Pulsars, it should be noted, are a rather local phenomenon. Only 20 of them have so far been discovered beyond the Milky Way, and those are all within the Magellanic Clouds. And the Clouds aren’t particularly extragalactic either, relatively—they’re a  pair of galaxies close enough to our own to be distorted by its gravitational forces and to be visible from Earth’s southern hemisphere, appearing (to the eye) almost as a part of the Milky Way.

This isn’t to say that there aren’t deeper extragalactic pulsars, just that we haven’t been able to observe them yet. The problem with calling FRBs a pulsar-related phenomenon is that, well, it would just be very strange for the only non-Magellanic extragalactic pulsars yet observed to be the very bizarre sort that rotate slowly enough such that we’ve never seen a single one of them complete a rotation. It’s possible that deep space harbors a uniquely powerful pulsar variety able to get to reach Earth with the necessary property of also being very, very slow. “Another possibility is that they are bursts much brighter than the giant pulses seen from some pulsars,” noted James Cordes, one of the new study's co-authors, in an emailed statement.

The super-powerful, super-slow pulsar hypothesis might sound like a stretch, but there really aren’t many less contrived, or at least bold, extragalactic explanations.
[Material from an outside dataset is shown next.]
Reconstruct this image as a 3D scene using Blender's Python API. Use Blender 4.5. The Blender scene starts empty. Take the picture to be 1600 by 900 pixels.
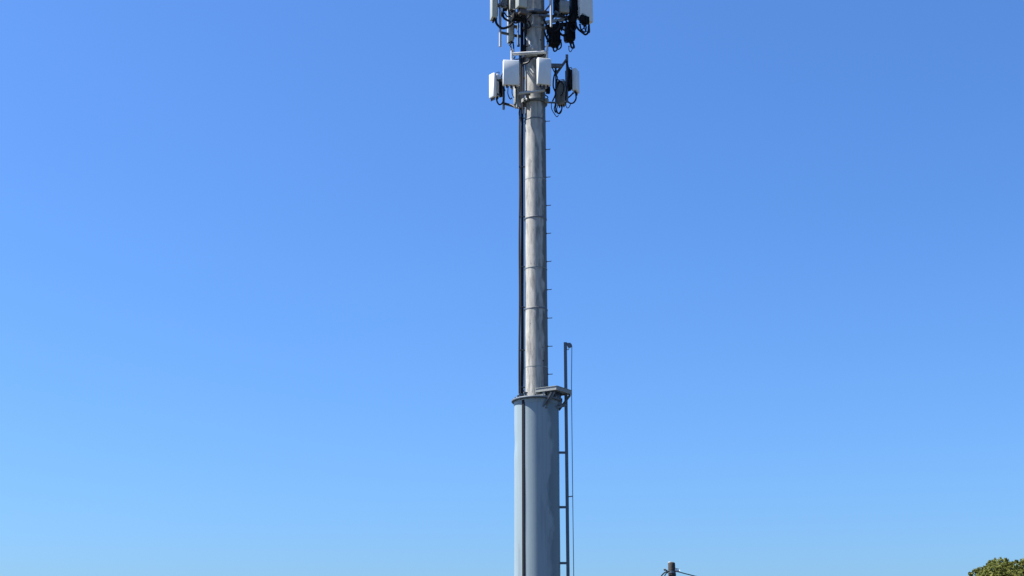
import bpy, math, random
import numpy as np
from mathutils import Vector, Matrix

R = math.radians
random.seed(7)
rng = np.random.default_rng(11)
SC = bpy.context.scene
COL = SC.collection

# ------------------------------------------------------------------ camera
FPX = 2100.0                      # focal length in photo pixels (1600 wide)
PITCH = R(16.6)
EYE = 1.6
cam_d = bpy.data.cameras.new('camera')
cam_d.sensor_width = 36.0
cam_d.lens = 36.0 * FPX / 1600.0
cam_d.clip_start = 0.1
cam_d.clip_end = 6000
cam = bpy.data.objects.new('camera', cam_d)
COL.objects.link(cam)
cam.location = (0, 0, EYE)
cam.rotation_euler = (R(90) + PITCH, 0, 0)
SC.camera = cam

# ------------------------------------------------------------------ light
SUN_EL = R(58)
SUN_AZ = R(-90.5)                   # 0 = towards the camera, -90 = left, beyond = behind the mast
sun_vec = Vector((math.sin(SUN_AZ) * math.cos(SUN_EL), -math.cos(SUN_AZ) * math.cos(SUN_EL), math.sin(SUN_EL)))
sd = bpy.data.lights.new('sun', 'SUN')
sd.energy = 5.0
sd.angle = R(0.5)
sd.color = (1.0, 0.955, 0.89)
so = bpy.data.objects.new('sun', sd)
COL.objects.link(so)
so.rotation_euler = sun_vec.to_track_quat('Z', 'Y').to_euler()

W = bpy.data.worlds.new('World')
SC.world = W
W.use_nodes = True
nt = W.node_tree
nt.nodes.clear()
sky = nt.nodes.new('ShaderNodeTexSky')
sky.sky_type = 'NISHITA'
sky.sun_disc = False
sky.sun_elevation = SUN_EL
sky.sun_rotation = math.atan2(sun_vec.x, sun_vec.y)
sky.altitude = 0
sky.air_density = 1.3
sky.dust_density = 1.0
sky.ozone_density = 10.0
hs = nt.nodes.new('ShaderNodeMix')          # the camera's white balance: a cool, even tint of the whole sky
hs.data_type = 'RGBA'; hs.blend_type = 'MULTIPLY'
hs.inputs['Factor'].default_value = 1.0
hs.inputs['B'].default_value = (0.68, 0.92, 1.225, 1)
bg = nt.nodes.new('ShaderNodeBackground')
bg.inputs['Strength'].default_value = 0.05
wo = nt.nodes.new('ShaderNodeOutputWorld')
nt.links.new(sky.outputs[0], hs.inputs['A'])
nt.links.new(hs.outputs['Result'], bg.inputs['Color'])
nt.links.new(bg.outputs[0], wo.inputs['Surface'])

SC.view_settings.view_transform = 'Standard'
SC.view_settings.look = 'None'
SC.view_settings.gamma = 1.0
SC.view_settings.use_curve_mapping = False
SC.view_settings.exposure = 1.6

# ------------------------------------------------------------------ helpers
CP, SP = math.cos(PITCH), math.sin(PITCH)
D = 29.8                          # mast stands 29.8 m from the camera
AX = 0.553                        # and 0.55 m to the right

def at(px, py, Y):
    """survey: the world point seen at a photo pixel, at distance Y along the ground"""
    x = (px - 800.0) / FPX
    y = (450.0 - py) / FPX
    t = Y / (CP - y * SP)
    return Vector((x * t, Y, EYE + (SP + y * CP) * t))

def tw(px, py, v=0.0):
    """same, with depth measured from the mast axis (negative = nearer)"""
    return at(px, py, D + v)

def hz(py):
    return tw(838, py, 0).z

ORG = {}

def tag(o, label=None, cat=None, group=None, kind=None):
    if label: o['label'] = label
    if cat: o['category'] = cat
    if group: o['group'] = group
    if kind: o['kind'] = kind
    return o

def thing(name, loc, label, cat, group=None):
    o = bpy.data.objects.new(name, None)
    o.empty_display_size = 0.2
    COL.objects.link(o)
    o.location = loc
    ORG[o] = Vector(loc)
    return tag(o, label, cat, group)

class MB:
    def __init__(s):
        s.v = []; s.f = []; s.sm = []

    def add(s, vs, fs, smooth=False):
        n = len(s.v)
        s.v += [Vector(p) for p in vs]
        for f in fs:
            s.f.append(tuple(i + n for i in f)); s.sm.append(smooth)
        return s

    def box(s, c, size, rz=0.0, rx=0.0):
        M = Matrix.Translation(c) @ Matrix.Rotation(rz, 4, 'Z') @ Matrix.Rotation(rx, 4, 'X')
        a, b, h = size[0] / 2, size[1] / 2, size[2] / 2
        vs = [M @ Vector((i * a, j * b, k * h)) for k in (-1, 1) for (i, j) in ((-1, -1), (1, -1), (1, 1), (-1, 1))]
        return s.add(vs, [(3, 2, 1, 0), (4, 5, 6, 7), (0, 1, 5, 4), (1, 2, 6, 5), (2, 3, 7, 6), (3, 0, 4, 7)])

    def rbox(s, c, size, rz=0.0, rx=0.0, r=0.03, b=0.012, n=4):
        """upright box with rounded vertical corners and softened ends; c = centre"""
        M = Matrix.Translation(c) @ Matrix.Rotation(rz, 4, 'Z') @ Matrix.Rotation(rx, 4, 'X')
        w, d, h = size[0] / 2, size[1] / 2, size[2] / 2
        def ring(ins, z):
            out = []
            rr = max(r - ins * 0.5, 0.002)
            for (sx, sy, a0) in ((1, 1, 0), (-1, 1, 90), (-1, -1, 180), (1, -1, 270)):
                cx, cy = sx * (w - ins - rr), sy * (d - ins - rr)
                for k in range(n + 1):
                    a = R(a0 + 90.0 * k / n)
                    out.append(M @ Vector((cx + rr * math.cos(a), cy + rr * math.sin(a), z)))
            return out
        rings = [ring(b, -h), ring(b * 0.3, -h + b * 0.4), ring(0, -h + b), ring(0, h - b), ring(b * 0.3, h - b * 0.4), ring(b, h)]
        m = len(rings[0])
        vs = [p for g in rings for p in g]
        side = []
        for k in range(5):
            for i in range(m):
                j = (i + 1) % m
                side.append((k * m + i, k * m + j, (k + 1) * m + j, (k + 1) * m + i))
        n0 = len(s.v)
        s.add(vs, side, True)
        s.f.append(tuple(n0 + i for i in reversed(range(m)))); s.sm.append(False)
        s.f.append(tuple(n0 + 5 * m + i for i in range(m))); s.sm.append(False)
        return s

    def beam(s, p0, p1, w, h, up=(0, 0, 1)):
        p0, p1 = Vector(p0), Vector(p1)
        d = (p1 - p0).normalized()
        u = Vector(up)
        if abs(d.dot(u)) > 0.98: u = Vector((0, 1, 0))
        x = d.cross(u).normalized() * (w / 2)
        z = x.cross(d).normalized() * (h / 2)
        vs = [p + i * x + j * z for p in (p0, p1) for (i, j) in ((-1, -1), (1, -1), (1, 1), (-1, 1))]
        return s.add(vs, [(0, 1, 2, 3), (7, 6, 5, 4), (0, 4, 5, 1), (1, 5, 6, 2), (2, 6, 7, 3), (3, 7, 4, 0)])

    def tube(s, pts, r, seg=10, cap=True):
        pts = [Vector(p) for p in pts]
        n = len(pts)
        rs = r if isinstance(r, (list, tuple)) else [r] * n
        t = [(pts[min(i + 1, n - 1)] - pts[max(i - 1, 0)]).normalized() for i in range(n)]
        ref = Vector((0, 0, 1)) if abs(t[0].z) < 0.9 else Vector((0, 1, 0))
        x = t[0].cross(ref).normalized()
        vs = []
        for i in range(n):
            x = (x - t[i] * x.dot(t[i])).normalized()
            y = t[i].cross(x)
            for k in range(seg):
                a = 2 * math.pi * k / seg
                vs.append(pts[i] + (x * math.cos(a) + y * math.sin(a)) * rs[i])
        fs = [(i * seg + k, i * seg + (k + 1) % seg, (i + 1) * seg + (k + 1) % seg, (i + 1) * seg + k)
              for i in range(n - 1) for k in range(seg)]
        n0 = len(s.v)
        s.add(vs, fs, True)
        if cap:
            s.f.append(tuple(n0 + k for k in reversed(range(seg)))); s.sm.append(False)
            s.f.append(tuple(n0 + (n - 1) * seg + k for k in range(seg))); s.sm.append(False)
        return s

    def lathe(s, c, prof, seg=64, smooth=True):
        c = Vector(c)
        vs = []; fs = []
        for (r, z) in prof:
            for k in range(seg):
                a = 2 * math.pi * k / seg
                vs.append(c + Vector((r * math.cos(a), r * math.sin(a), z)))
        for i in range(len(prof) - 1):
            for k in range(seg):
                fs.append((i * seg + k, i * seg + (k + 1) % seg, (i + 1) * seg + (k + 1) % seg, (i + 1) * seg + k))
        return s.add(vs, fs, smooth)

    def build(s, name, m, parent=None, sharp=40):
        org = ORG[parent] if parent else Vector((0, 0, 0))
        me = bpy.data.meshes.new(name)
        me.from_pydata([tuple(p - org) for p in s.v], [], s.f)
        me.polygons.foreach_set('use_smooth', s.sm)
        me.update()
        try: me.set_sharp_from_angle(angle=R(sharp))
        except Exception: pass
        me.materials.append(m)
        o = bpy.data.objects.new(name, me)
        COL.objects.link(o)
        if parent: o.parent = parent
        ORG[o] = org
        return o

def copy_part(o, off, parent):
    c = o.copy(); COL.objects.link(c)
    c.parent = parent
    c.location = o.location + Vector(off)
    ORG[c] = ORG[o]
    return c

def spline(pts, n=8):
    pts = [Vector(p) for p in pts]
    P = [pts[0] * 2 - pts[1]] + pts + [pts[-1] * 2 - pts[-2]]
    out = []
    for i in range(1, len(P) - 2):
        a, b, c, d = P[i - 1], P[i], P[i + 1], P[i + 2]
        for k in range(n):
            t = k / n
            out.append(0.5 * ((2 * b) + (c - a) * t + (2 * a - 5 * b + 4 * c - d) * t * t + (3 * b - a - 3 * c + d) * t ** 3))
    out.append(pts[-1])
    return out

# ------------------------------------------------------------------ materials
def mat(name, c1, c2=None, rough=0.6, metal=0.0, scale=(6, 6, 6), bump=0.0, bscale=40.0, spec=0.5, lo=0.35, hi=0.65):
    m = bpy.data.materials.new(name)
    m.use_nodes = True
    t = m.node_tree; N = t.nodes; L = t.links
    b = N['Principled BSDF']
    b.inputs['Roughness'].default_value = rough
    b.inputs['Metallic'].default_value = metal
    b.inputs['Specular IOR Level'].default_value = spec
    tc = N.new('ShaderNodeTexCoord')
    if c2 is None: c2 = tuple(x * 0.8 for x in c1)
    mp = N.new('ShaderNodeMapping'); mp.inputs['Scale'].default_value = scale
    L.new(tc.outputs['Object'], mp.inputs['Vector'])
    nz = N.new('ShaderNodeTexNoise'); nz.inputs['Scale'].default_value = 1.0
    nz.inputs['Detail'].default_value = 6.0; nz.inputs['Roughness'].default_value = 0.62
    L.new(mp.outputs[0], nz.inputs['Vector'])
    cr = N.new('ShaderNodeValToRGB')
    cr.color_ramp.elements[0].position = lo; cr.color_ramp.elements[0].color = (*c2, 1)
    cr.color_ramp.elements[1].position = hi; cr.color_ramp.elements[1].color = (*c1, 1)
    L.new(nz.outputs['Fac'], cr.inputs['Fac'])
    L.new(cr.outputs['Color'], b.inputs['Base Color'])
    if bump > 0:
        n2 = N.new('ShaderNodeTexNoise'); n2.inputs['Scale'].default_value = bscale; n2.inputs['Detail'].default_value = 4
        L.new(tc.outputs['Object'], n2.inputs['Vector'])
        bp = N.new('ShaderNodeBump'); bp.inputs['Strength'].default_value = bump; bp.inputs['Distance'].default_value = 0.02
        L.new(n2.outputs['Fac'], bp.inputs['Height']); L.new(bp.outputs[0], b.inputs['Normal'])
    m['ramp'] = cr.name
    return m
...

The paper, which is also posted in unpaywalled form at the arXiv preprint server, summarizes them as such: “Proposed extragalactic sources of non-repeating, fast radio transients include evaporating primordial black holes, merging neutron stars, collapsing supramassive neutron stars, and superconducting cosmic strings.” In any of these cases, we’re assured of at least learning something new about the universe.

The two galactic, local explanations are a bit less exciting. One is again the possibility of an Earth-based signal, but, as the paper explains, this is unlikely given that the 2012 burst was seen in only a single telescope beam, while bursts caused by radio-frequency interference are, "generally seen in several or all beams simultaneously due to their local origin,” the paper explains. It is also possible that the signals are coming from inside the galaxy after all and might just be slowed down for some other reason, like pockets of higher densities acting as interstellar speed bumps. Indeed, the team behind the current study attempted to find said pockets, but, “we find no evidence for previously unmodeled dense gas along the line-of-sight that would explain the excess [dispersion,” they write.

So, we’re mostly left with extragalactic explanations, which is great. Not only do we have these high-energy pulses traveling through the intergalactic medium toward Earth, a readymade tool for studying those peculiar not-quite-voids, but we have the greater mystery of where they’re coming from in the very first place. And with an estimated 10,000 of these bursts occurring per day over the whole Earth sky, there should (eventually) be no shortage of FRB data to study. In the meantime, have fun thinking about the aliens.